◆ SET TASK: Using the data below, output the first line and every line after it up to and including the line containing "from math import sin, cos, pi, radians, sqrt", exactly as written and with nothing added.
>>>>>
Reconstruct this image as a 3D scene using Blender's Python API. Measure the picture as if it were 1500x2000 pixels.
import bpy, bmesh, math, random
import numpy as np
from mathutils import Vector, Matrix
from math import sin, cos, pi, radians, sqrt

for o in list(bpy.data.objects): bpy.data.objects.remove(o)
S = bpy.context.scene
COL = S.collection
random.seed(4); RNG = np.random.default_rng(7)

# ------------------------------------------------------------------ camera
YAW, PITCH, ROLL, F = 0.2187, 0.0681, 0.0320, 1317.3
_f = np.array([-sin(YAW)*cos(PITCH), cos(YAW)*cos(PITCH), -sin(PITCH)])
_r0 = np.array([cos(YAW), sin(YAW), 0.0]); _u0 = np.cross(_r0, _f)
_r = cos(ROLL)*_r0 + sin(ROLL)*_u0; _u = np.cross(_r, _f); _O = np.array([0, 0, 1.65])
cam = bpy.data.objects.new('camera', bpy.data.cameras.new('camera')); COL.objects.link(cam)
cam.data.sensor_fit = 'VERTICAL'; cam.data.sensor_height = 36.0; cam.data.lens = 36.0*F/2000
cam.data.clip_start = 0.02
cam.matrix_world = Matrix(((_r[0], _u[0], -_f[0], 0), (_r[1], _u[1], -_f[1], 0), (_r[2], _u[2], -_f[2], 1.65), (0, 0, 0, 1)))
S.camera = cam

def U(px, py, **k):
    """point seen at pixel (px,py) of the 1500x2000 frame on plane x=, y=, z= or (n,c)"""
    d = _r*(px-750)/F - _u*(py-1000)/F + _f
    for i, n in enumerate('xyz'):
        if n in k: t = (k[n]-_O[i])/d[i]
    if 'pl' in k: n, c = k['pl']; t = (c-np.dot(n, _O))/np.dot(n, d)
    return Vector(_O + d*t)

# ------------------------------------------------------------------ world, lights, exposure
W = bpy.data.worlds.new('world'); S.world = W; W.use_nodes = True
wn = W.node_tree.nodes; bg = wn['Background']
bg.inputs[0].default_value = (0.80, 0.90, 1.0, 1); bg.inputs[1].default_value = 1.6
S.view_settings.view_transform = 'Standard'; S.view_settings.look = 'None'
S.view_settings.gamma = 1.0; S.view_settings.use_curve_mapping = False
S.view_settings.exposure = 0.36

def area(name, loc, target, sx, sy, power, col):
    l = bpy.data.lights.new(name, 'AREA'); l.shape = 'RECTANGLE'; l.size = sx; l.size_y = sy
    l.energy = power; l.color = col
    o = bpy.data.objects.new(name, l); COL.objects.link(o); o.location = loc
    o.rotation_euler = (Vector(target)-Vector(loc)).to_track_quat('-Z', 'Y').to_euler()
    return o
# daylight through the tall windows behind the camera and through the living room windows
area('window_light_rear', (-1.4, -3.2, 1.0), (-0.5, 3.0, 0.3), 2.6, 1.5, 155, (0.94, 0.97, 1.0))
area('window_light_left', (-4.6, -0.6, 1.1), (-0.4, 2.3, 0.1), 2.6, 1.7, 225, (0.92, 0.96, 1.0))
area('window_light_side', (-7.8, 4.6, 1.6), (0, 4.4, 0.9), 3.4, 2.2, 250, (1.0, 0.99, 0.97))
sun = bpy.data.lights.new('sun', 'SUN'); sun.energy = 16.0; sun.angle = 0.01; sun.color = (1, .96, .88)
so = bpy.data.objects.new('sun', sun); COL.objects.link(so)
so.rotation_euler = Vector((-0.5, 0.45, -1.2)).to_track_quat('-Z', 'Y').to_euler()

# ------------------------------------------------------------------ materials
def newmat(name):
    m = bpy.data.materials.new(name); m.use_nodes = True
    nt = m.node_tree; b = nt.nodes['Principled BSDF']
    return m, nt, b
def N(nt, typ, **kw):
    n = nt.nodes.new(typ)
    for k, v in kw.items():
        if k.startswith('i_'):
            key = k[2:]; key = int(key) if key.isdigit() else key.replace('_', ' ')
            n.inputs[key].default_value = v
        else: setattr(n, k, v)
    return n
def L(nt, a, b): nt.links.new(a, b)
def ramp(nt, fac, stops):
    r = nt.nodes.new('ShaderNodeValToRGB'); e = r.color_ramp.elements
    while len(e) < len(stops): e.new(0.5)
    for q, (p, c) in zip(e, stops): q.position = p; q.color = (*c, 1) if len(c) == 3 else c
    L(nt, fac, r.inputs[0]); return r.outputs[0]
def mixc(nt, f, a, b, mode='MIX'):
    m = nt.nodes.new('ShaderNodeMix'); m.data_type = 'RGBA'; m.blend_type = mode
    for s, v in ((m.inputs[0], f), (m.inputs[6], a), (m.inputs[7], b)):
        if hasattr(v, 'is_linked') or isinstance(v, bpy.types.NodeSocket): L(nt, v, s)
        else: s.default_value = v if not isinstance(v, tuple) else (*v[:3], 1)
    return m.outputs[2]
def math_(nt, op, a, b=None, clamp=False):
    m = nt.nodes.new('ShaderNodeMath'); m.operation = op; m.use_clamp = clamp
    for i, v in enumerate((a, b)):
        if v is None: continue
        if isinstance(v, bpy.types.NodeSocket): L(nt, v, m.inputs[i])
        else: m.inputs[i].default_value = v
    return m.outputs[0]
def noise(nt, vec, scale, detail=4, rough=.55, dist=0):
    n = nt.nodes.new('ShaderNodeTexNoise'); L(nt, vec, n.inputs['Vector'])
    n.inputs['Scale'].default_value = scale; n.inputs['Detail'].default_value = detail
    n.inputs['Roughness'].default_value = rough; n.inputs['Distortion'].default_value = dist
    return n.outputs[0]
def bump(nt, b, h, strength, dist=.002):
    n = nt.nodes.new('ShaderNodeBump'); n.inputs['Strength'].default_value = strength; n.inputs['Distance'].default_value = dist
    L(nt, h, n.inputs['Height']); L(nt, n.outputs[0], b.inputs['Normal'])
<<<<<
◆ ANSWER TO THIS TASK:
Reconstruct this image as a 3D scene using Blender's Python API. Measure the picture as if it were 1500x2000 pixels.
import bpy, bmesh, math, random
import numpy as np
from mathutils import Vector, Matrix
from math import sin, cos, pi, radians, sqrt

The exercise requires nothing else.